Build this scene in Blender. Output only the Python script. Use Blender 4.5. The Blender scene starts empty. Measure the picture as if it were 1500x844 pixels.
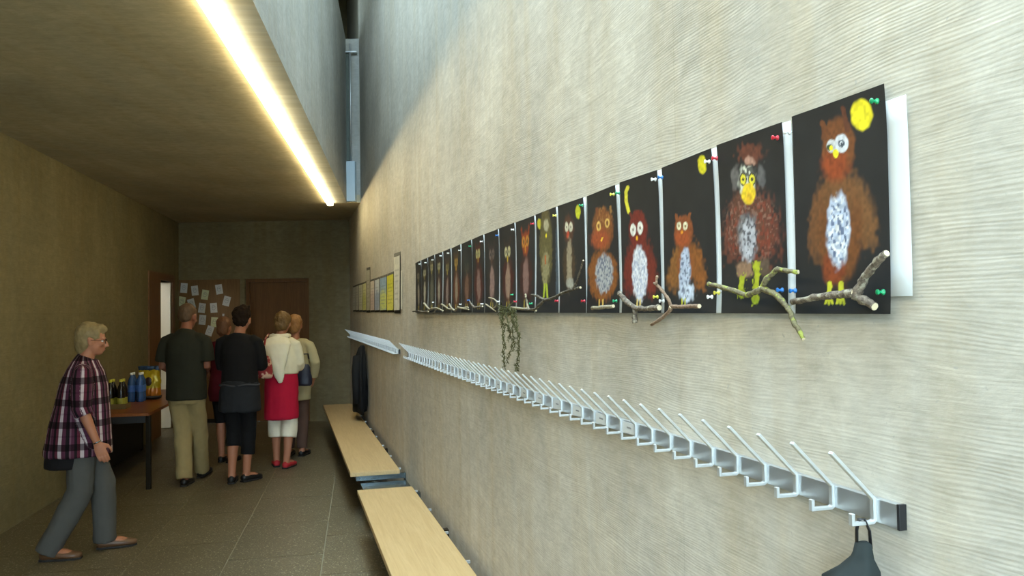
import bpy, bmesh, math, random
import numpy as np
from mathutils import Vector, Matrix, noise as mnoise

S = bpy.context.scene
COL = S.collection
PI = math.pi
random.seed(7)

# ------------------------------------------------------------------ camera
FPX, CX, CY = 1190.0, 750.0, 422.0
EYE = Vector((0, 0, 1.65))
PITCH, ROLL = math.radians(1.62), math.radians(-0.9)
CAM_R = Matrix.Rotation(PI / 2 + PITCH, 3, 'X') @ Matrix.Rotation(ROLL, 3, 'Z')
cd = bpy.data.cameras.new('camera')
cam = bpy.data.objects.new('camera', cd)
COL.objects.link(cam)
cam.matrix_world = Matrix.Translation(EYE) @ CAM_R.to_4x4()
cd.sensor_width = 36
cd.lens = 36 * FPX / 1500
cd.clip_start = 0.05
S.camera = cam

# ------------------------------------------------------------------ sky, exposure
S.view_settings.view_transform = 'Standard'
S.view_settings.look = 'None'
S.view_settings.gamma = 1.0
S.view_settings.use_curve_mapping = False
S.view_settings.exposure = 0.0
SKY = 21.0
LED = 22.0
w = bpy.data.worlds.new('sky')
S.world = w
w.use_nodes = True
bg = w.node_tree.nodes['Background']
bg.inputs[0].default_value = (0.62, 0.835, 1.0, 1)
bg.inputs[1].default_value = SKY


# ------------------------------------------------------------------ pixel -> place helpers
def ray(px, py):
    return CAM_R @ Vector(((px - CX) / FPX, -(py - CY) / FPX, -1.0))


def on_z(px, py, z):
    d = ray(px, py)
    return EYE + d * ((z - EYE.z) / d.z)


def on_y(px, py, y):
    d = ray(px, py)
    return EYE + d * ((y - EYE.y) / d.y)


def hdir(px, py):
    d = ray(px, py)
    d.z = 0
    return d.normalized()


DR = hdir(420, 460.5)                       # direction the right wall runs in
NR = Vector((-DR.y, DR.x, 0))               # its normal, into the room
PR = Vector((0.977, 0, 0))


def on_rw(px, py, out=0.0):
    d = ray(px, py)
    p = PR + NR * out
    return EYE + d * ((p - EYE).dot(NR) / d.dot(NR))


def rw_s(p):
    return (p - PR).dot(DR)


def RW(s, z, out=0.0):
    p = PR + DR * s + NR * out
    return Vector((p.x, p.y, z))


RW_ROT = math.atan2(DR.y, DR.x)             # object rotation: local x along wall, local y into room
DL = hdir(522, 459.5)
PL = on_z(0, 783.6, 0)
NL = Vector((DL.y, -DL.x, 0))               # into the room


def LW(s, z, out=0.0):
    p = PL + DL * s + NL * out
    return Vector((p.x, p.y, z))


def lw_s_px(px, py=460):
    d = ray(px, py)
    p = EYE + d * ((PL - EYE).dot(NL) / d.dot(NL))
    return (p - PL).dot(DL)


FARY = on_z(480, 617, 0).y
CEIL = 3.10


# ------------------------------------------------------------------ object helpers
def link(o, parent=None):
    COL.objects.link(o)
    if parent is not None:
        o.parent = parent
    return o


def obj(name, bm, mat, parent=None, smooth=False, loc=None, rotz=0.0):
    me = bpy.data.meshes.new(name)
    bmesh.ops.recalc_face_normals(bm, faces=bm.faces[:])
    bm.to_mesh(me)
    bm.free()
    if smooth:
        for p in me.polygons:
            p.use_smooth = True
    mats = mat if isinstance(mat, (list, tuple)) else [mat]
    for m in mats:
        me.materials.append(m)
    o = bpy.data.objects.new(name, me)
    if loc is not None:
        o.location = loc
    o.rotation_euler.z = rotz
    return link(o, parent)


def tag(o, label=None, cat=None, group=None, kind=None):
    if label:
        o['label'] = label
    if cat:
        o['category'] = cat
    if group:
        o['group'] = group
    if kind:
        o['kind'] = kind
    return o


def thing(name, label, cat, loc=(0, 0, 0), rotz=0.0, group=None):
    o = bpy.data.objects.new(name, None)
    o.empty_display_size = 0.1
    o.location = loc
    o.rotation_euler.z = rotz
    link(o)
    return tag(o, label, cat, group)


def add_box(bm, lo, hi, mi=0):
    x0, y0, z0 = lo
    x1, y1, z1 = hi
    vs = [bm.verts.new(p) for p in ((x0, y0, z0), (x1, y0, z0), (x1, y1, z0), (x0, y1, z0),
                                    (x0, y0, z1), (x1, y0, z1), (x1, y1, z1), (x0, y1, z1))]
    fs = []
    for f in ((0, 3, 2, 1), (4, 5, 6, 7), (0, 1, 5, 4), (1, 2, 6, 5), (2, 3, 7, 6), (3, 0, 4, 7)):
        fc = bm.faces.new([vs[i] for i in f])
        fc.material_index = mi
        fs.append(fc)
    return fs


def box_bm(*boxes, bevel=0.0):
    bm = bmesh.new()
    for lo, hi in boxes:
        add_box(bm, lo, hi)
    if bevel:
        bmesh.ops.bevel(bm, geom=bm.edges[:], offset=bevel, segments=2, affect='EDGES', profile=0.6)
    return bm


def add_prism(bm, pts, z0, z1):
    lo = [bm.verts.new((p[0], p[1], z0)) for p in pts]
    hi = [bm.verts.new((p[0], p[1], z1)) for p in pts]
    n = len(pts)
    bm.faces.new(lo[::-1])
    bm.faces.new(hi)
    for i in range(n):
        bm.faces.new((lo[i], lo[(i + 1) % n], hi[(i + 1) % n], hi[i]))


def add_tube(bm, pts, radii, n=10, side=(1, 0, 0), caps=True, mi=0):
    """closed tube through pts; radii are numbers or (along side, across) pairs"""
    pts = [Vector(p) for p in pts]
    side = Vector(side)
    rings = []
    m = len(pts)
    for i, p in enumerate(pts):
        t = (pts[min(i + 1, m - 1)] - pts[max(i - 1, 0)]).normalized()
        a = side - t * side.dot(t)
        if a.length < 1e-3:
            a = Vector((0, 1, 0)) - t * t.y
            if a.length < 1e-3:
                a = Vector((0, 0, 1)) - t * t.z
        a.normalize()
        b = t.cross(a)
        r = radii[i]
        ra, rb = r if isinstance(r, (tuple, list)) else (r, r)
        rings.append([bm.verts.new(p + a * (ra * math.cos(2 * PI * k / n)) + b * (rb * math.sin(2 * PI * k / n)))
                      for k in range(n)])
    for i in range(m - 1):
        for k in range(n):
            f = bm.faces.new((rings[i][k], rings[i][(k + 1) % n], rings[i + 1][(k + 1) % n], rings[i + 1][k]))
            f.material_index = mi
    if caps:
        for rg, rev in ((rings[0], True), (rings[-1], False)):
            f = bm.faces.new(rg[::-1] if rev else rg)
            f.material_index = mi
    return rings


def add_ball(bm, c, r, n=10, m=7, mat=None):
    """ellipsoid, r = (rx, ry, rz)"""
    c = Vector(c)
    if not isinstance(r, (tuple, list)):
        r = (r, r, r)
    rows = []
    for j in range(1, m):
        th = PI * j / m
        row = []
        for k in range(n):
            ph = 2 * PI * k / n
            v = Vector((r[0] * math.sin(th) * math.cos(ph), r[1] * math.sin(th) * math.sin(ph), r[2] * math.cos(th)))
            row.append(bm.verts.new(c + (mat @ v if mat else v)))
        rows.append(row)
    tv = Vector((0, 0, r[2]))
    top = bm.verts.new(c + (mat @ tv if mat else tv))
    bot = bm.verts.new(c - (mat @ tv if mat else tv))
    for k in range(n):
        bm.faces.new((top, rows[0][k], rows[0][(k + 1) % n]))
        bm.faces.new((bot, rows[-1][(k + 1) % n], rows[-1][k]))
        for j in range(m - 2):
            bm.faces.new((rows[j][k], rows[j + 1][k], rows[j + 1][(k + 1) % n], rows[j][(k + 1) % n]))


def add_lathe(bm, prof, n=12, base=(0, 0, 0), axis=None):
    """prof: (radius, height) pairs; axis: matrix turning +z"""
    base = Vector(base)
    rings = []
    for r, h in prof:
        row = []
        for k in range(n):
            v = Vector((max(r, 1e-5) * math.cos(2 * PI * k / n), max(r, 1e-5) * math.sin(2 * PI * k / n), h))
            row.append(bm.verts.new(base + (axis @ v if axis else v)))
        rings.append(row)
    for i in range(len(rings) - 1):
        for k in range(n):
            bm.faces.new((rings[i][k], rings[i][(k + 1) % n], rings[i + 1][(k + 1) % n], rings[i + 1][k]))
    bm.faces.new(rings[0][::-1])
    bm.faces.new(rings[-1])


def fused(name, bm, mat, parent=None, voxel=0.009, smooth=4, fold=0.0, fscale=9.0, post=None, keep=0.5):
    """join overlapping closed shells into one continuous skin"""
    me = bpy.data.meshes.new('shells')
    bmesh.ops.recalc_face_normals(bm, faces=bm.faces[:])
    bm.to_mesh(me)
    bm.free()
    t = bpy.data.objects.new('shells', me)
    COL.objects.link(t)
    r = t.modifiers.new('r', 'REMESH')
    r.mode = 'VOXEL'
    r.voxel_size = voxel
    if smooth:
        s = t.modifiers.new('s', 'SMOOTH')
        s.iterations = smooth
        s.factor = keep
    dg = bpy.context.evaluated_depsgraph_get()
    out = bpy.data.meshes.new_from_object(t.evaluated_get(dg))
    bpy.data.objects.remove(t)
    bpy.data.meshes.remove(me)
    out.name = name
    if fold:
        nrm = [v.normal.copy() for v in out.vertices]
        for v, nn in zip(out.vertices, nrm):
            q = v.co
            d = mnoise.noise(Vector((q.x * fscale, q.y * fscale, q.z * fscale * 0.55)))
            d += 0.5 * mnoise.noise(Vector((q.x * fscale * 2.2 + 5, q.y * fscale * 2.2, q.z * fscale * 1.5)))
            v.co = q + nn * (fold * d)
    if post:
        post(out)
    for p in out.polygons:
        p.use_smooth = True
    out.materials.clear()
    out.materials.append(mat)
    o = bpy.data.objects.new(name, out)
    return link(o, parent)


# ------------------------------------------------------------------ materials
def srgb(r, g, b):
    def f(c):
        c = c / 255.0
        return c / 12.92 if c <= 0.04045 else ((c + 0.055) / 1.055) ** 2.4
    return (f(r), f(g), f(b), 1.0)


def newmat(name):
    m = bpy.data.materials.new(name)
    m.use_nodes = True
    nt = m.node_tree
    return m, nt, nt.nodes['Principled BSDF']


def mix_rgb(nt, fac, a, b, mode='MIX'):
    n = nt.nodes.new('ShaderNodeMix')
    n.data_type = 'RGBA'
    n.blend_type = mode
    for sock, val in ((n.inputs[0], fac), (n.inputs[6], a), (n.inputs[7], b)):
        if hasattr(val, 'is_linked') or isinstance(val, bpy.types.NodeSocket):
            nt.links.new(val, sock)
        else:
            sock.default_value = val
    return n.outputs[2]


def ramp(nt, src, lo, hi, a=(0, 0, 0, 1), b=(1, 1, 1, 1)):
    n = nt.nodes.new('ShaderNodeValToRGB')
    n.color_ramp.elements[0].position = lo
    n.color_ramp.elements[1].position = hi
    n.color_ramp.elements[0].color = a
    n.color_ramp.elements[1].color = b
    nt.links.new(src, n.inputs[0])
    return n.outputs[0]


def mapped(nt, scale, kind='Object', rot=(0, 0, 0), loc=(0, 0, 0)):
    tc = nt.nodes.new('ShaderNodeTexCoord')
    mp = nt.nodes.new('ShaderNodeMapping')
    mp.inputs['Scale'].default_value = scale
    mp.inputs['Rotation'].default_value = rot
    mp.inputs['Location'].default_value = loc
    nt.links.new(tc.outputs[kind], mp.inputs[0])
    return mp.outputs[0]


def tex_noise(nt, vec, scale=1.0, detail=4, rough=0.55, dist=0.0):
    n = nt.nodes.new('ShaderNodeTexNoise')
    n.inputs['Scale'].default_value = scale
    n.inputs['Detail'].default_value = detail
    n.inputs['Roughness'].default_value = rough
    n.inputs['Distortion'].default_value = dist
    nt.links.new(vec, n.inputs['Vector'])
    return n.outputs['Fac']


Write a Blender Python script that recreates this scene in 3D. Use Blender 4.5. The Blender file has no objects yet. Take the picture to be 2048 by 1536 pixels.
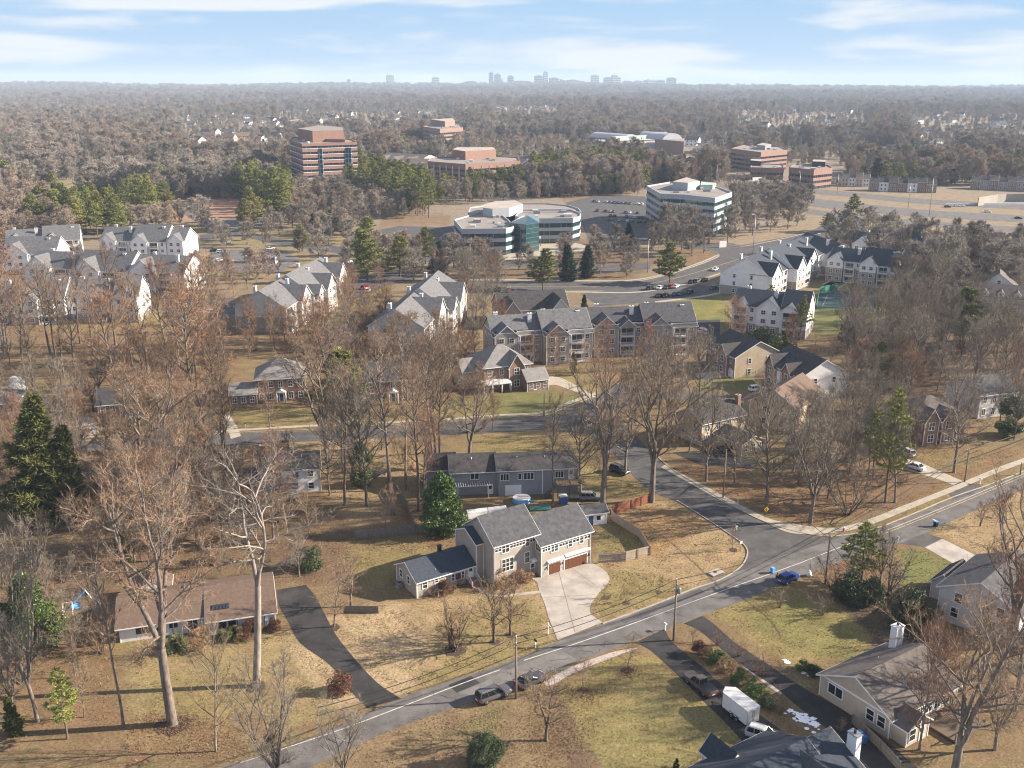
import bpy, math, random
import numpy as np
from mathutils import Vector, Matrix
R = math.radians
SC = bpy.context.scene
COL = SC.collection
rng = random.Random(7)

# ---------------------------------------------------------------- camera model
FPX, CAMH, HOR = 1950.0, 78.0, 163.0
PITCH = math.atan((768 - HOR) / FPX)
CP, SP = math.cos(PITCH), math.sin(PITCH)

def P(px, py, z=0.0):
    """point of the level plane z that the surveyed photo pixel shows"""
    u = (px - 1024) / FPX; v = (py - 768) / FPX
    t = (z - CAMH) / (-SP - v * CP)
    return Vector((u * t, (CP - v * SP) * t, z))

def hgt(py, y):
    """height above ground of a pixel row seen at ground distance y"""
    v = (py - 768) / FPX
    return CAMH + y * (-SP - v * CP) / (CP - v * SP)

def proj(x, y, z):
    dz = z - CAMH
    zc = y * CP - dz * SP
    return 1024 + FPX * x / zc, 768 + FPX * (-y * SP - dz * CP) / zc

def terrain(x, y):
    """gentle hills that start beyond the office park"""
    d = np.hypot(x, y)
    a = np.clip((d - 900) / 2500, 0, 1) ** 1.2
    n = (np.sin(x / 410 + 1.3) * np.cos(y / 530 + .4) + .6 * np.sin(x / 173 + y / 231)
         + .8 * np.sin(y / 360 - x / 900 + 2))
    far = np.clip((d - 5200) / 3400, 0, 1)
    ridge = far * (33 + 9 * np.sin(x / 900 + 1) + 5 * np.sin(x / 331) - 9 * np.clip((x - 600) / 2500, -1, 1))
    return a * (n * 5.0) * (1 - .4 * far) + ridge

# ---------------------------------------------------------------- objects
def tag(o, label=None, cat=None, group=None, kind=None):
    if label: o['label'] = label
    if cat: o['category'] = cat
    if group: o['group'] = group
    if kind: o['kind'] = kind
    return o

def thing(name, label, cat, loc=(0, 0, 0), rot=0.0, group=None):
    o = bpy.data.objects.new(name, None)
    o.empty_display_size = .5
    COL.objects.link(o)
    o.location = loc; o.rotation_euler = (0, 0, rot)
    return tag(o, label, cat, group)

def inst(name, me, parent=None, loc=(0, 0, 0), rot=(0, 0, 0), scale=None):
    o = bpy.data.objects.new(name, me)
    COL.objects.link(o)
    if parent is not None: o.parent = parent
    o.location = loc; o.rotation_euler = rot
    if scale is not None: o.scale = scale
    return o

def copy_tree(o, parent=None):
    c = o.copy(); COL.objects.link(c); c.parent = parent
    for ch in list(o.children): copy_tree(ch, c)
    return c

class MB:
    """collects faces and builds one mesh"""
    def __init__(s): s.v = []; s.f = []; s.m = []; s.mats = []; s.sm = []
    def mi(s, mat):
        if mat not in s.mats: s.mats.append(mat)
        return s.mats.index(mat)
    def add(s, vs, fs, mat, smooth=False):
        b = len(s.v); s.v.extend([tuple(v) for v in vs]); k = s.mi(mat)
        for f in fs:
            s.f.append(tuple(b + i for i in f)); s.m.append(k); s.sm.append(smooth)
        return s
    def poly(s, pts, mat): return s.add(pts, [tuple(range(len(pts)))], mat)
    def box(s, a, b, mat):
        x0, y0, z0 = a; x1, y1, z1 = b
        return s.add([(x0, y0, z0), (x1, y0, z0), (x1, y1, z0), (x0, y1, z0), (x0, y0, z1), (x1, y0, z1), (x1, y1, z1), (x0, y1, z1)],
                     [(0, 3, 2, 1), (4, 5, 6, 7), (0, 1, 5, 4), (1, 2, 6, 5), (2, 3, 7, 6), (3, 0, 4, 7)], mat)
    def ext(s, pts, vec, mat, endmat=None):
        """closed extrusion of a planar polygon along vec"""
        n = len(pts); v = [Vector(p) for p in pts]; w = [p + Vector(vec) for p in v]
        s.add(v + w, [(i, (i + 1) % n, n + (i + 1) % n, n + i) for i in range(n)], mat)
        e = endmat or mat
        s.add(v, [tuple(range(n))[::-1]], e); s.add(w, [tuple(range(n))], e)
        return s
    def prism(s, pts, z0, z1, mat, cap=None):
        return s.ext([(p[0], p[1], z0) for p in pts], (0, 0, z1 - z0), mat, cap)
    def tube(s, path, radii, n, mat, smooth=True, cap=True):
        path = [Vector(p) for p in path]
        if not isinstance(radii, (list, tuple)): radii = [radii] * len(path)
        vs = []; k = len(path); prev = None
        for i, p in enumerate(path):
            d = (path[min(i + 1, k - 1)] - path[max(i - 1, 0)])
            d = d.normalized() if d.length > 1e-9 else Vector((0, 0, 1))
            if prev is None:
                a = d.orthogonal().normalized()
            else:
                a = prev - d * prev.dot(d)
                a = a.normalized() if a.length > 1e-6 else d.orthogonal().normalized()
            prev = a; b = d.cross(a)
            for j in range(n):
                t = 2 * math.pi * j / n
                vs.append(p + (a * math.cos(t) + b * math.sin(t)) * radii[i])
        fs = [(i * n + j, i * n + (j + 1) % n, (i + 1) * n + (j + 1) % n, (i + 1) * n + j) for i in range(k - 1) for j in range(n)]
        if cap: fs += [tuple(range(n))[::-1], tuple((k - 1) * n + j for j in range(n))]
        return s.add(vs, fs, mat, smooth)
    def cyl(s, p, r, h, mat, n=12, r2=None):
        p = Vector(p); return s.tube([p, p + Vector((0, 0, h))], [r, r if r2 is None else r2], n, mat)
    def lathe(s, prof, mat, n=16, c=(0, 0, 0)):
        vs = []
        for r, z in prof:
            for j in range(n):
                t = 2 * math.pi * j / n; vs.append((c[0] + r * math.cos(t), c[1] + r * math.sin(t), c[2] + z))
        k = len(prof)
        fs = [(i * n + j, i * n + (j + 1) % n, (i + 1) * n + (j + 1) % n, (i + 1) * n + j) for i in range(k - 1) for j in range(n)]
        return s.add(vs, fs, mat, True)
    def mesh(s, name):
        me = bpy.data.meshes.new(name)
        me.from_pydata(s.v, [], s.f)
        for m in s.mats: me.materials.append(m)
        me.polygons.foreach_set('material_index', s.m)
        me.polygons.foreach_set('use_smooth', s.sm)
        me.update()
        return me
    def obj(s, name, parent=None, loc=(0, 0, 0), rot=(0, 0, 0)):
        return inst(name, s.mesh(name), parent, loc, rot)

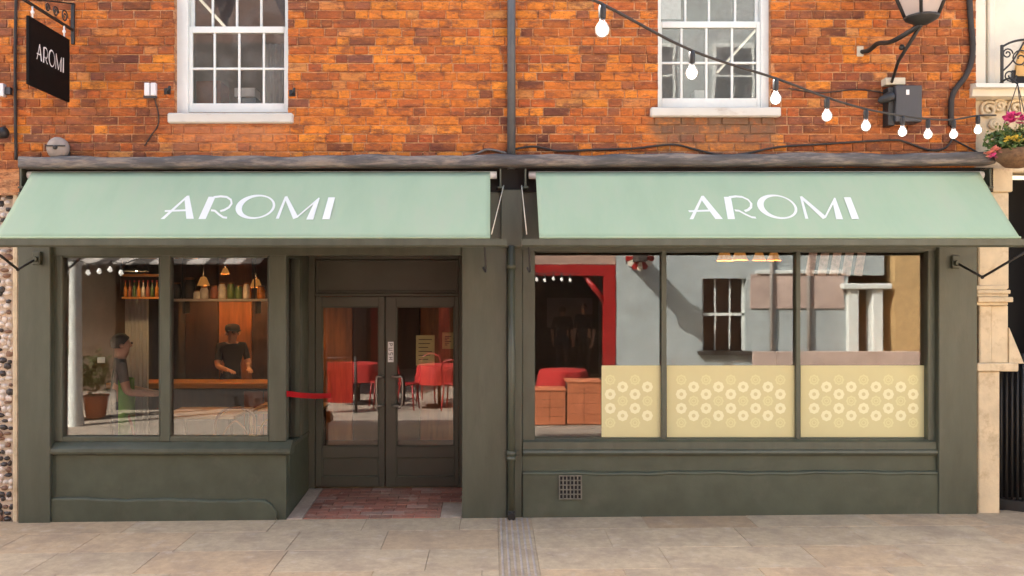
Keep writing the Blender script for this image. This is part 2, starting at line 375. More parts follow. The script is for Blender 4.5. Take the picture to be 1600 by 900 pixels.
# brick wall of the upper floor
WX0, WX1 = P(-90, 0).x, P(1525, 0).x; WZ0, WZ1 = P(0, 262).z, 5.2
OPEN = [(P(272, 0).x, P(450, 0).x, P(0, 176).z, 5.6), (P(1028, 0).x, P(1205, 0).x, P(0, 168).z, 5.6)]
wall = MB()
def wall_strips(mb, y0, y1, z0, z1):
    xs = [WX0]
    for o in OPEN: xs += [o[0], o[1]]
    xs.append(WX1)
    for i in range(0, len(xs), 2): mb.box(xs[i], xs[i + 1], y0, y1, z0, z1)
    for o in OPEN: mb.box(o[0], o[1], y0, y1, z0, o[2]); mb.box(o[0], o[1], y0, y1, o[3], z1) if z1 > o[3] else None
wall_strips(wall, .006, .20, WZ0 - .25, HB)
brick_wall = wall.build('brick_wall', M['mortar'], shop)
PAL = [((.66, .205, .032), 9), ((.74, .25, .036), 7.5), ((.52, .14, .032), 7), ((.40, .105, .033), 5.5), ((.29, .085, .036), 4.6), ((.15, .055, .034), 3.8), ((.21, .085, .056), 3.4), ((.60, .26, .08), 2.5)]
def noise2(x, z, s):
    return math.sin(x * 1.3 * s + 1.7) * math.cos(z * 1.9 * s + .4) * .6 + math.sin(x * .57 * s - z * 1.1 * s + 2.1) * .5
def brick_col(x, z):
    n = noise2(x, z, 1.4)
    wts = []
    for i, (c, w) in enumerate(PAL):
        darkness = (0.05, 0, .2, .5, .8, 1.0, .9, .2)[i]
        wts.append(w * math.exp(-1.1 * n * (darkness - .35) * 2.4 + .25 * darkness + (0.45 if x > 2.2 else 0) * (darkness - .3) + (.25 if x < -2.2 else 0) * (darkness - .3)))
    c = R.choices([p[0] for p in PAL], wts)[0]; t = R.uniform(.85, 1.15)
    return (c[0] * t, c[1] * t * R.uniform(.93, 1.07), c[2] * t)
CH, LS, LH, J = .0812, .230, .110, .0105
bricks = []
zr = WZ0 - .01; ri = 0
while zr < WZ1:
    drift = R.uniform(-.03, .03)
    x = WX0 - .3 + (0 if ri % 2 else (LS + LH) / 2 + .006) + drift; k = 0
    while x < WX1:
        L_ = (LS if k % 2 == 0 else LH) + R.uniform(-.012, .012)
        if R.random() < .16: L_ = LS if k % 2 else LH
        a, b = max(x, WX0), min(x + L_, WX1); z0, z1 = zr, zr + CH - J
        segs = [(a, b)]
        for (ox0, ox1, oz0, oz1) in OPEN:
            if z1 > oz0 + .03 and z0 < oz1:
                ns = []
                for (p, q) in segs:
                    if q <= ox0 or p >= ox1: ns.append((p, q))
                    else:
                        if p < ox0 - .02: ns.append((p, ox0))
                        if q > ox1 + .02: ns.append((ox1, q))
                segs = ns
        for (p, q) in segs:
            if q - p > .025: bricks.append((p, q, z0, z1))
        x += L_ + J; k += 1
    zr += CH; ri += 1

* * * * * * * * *

Repeat the listing above from its first line through the line that contains "random.seed(7)", both included, and nothing more. Drop the pictures.

Build this scene in Blender. Output only the Python script. Use Blender 4.5. The Blender scene starts empty. Measure the picture as if it were 1500x844 pixels.
import bpy, bmesh, math, random
import numpy as np
from mathutils import Vector, Matrix, noise as mnoise

S = bpy.context.scene
COL = S.collection
PI = math.pi
random.seed(7)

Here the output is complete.